Oh no, will the ZP5 fail? Will the R8 be the problem? Can't lose zero if you haven't zeroed it yet right gentlemen? Both will be confirmed. I'm sure the R8 fans are interested to see how the mount retains zero with an optic this size.

*Technically, I snapped the picture, grabbed the rifle to look through it again, popped the scope caps, then sat it back down to retake a more zoomed out picture of it against the table when it fell.
 
Initial impressions before shooting

I said I would come back to the eye relief part. The second thing that occurred to me immediately was how forgiving the eye relief is on this scope. It seemed like the "sweet spot" for full field of view was much larger than other optics that I have looked through, and I have heavily used a lot of scopes (primarily NF, ZCO, SWFA, Trijicon, Elcan).

I found that in basically every position, from prone, sitting, kneeling, squatting, standing, no matter what position I tried and dry fired in, I noticed minimal change in visual perception across magnification range and position. I even tested it with positional par time dry fire on a DFAT reduced target scaled for the distance of my living room: optically, this is a great scope to get behind quickly and efficiently across all positions.

One poster said he/she was having trouble focusing the diopter for clarity across min and max magnification. I did not experience this issue

Reticle

A lot has already been written about the THLR reticle, so I will not rehash this. I will simply say this reticle is the most useful reticle across min and max magnification that I have seen.

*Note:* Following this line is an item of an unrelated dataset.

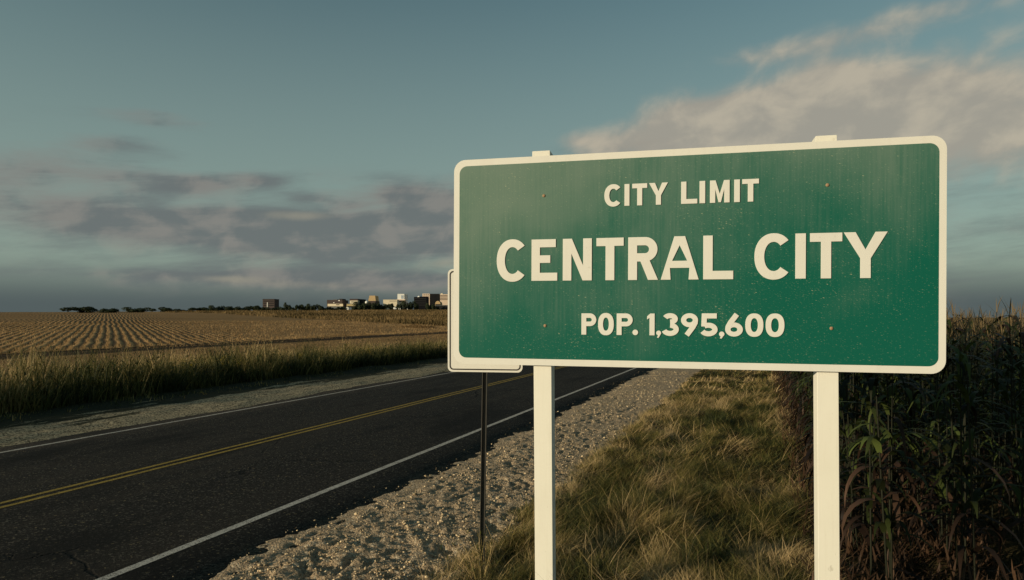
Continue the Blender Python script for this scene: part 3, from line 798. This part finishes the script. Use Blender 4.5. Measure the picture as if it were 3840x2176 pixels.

My one complaint about the SWFA milquad (that does not actually show up as an issue on a shot timer, but has always bothered me) is the inverted german post. I always wished the reticle was flipped 180 degrees. So, without repeating all the advantages of the THLR, I'll just say I'm glad it's a 1.5mil off center german post at 5x.

I'll probably have a lot more to say about this after a few thousand rounds at higher magnification.

Next Steps

The next step is to shoot it. A lot.

When I zero this gun, I will bring my AIAT with me just in case the steel R8 rail gives any issues. Absolutely everything on the AI is torqued and glued together and nothing can move without catastrophic failure.

Special late season white tail runs for the next 10 days and we have a lot of management does to rightsize... this scope will be used heavily over the last 7 days of the month.